26 Mart 2009

Peter Raul Rubens

Aslında çok fazla resim, tablo seven bir insan değilim. Aktivite aktivite gezinip de boyamaların önünde durup; hmmmlayan adamlardan değilim zira istesem de hmmmlayamam. Bunda çöp adamı bile yamuk yumuk çizişimin etkisi nedir bilemiyorum ama durum böyle işte...

Fakat nadir olarak hoşlandığım boyamalardan biri de şu özel merakımın olduğu Barok dönem temsilcilerinden Peter Raul Rubens'in eseri...

Öyküsü hoşuma gider, ilk bakışta gördüğün ile zerre uyuşmayan öyküsü...
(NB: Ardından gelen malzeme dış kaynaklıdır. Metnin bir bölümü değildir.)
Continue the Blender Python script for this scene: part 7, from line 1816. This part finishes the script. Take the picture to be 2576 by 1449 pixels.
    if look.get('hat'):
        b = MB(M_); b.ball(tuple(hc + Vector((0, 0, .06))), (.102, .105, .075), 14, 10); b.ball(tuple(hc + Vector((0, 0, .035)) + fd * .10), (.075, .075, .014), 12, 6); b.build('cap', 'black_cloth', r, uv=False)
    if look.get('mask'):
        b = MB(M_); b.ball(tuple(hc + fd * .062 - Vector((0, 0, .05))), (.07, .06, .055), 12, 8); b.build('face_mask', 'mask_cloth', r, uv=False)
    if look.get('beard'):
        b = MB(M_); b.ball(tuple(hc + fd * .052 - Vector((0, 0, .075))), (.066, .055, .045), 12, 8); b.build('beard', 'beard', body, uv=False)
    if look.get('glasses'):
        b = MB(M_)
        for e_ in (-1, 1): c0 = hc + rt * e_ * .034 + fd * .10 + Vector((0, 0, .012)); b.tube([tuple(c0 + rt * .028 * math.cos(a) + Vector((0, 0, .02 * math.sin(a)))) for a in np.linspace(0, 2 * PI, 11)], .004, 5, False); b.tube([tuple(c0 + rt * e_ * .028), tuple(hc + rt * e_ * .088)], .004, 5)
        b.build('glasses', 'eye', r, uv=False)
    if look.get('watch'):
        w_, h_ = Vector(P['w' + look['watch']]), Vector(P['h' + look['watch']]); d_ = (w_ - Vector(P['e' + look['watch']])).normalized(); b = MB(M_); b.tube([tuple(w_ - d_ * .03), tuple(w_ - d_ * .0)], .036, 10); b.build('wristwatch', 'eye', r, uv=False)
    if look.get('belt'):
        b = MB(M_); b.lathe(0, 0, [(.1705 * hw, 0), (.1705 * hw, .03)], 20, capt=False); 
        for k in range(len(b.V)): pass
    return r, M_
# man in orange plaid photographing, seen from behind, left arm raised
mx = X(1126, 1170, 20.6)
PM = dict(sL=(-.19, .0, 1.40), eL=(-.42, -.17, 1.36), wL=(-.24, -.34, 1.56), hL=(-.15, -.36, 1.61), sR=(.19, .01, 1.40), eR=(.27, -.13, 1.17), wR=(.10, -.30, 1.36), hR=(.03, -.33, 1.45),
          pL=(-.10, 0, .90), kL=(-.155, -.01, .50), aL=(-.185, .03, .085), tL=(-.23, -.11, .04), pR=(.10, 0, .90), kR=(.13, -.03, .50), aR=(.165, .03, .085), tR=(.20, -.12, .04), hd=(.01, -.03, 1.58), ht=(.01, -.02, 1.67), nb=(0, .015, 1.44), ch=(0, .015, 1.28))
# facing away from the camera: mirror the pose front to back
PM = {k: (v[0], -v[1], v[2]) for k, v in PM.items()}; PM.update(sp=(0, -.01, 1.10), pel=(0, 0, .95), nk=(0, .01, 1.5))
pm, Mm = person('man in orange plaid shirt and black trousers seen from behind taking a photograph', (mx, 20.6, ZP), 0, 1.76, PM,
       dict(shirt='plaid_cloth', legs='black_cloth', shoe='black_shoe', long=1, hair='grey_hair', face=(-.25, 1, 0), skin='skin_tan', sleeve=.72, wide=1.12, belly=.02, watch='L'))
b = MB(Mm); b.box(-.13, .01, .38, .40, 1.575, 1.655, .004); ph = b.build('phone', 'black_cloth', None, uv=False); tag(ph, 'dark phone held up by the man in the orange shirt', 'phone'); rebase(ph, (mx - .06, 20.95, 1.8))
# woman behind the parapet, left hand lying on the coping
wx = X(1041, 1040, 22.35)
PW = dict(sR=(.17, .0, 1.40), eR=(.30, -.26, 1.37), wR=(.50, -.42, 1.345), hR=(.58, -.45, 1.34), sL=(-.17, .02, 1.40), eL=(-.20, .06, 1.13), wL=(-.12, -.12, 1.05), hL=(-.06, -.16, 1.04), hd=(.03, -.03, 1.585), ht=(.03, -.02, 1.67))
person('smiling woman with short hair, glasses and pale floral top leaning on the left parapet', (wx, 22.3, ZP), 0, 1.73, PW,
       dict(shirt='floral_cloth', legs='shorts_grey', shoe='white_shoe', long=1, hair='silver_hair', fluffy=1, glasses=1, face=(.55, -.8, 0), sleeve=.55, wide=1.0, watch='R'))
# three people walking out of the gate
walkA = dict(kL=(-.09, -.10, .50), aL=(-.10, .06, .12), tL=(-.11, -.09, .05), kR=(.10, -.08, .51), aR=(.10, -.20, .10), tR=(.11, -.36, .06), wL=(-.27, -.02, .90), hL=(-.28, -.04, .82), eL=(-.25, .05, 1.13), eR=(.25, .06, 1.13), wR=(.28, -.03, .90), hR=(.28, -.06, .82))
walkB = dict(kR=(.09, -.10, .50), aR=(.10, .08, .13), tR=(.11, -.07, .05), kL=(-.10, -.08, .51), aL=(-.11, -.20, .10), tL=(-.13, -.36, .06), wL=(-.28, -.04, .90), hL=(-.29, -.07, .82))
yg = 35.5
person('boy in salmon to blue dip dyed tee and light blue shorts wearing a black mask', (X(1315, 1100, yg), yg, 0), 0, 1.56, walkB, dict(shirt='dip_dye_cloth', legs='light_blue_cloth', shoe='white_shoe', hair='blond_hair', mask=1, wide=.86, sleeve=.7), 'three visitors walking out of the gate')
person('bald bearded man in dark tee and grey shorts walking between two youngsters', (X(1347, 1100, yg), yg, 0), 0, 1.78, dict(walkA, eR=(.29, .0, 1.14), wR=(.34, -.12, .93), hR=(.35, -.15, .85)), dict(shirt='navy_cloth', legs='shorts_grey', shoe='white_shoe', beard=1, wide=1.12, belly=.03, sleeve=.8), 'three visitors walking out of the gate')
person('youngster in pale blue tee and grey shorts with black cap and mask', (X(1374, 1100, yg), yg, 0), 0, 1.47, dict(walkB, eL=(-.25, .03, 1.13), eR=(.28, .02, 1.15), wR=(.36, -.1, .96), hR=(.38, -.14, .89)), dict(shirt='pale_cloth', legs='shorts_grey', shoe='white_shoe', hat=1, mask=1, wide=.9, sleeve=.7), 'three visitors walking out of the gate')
Şimdi bakıp da, "Ne oluyor lan?!" demeyen çok az olur herhalde. Aklında hemen önsevişme hayalleri canlanmayanlar da pek az olacaktır tahminimce... Bu resimdeki iki karakterin baba ve kız olduğunu söylememden sonra biraz daha pornografiye kayarak ensest ilişkiler hakkında düşünecekler de vardır şu andan itibaren. Fakat olay bu ayrıntılardan sonra daha değişik bir seyir gösteriyor.

Kral tarafından zindana atılan, işkence gören ve aç bırakılan bir baba ve aynı zindanda onunla esir durumda olan kızı. Kızı bir şekilde babasına ulaşıp, açlıktan ölmemesi için memesinden süt emziriyor. Günlerce aç kalan babanın, boğazından geçen ılık bir süt akışı...

Zamanının tabularını yıkan ve göründüğü gibi olmayan bir eser olarak takdire şayan. Gerçi zamanının diyoruz ama şimdi de durum çok farklı değil.

Bir kadın düşünmek istemez değil mi?

"Acaba böyle bir durumda olsam bu fedakârlığı yapabilir miydim?"

Bir adam da sanırım düşünmek istemez...

"Acaba böyle durumda olsam kızımdan süt emer miydim?"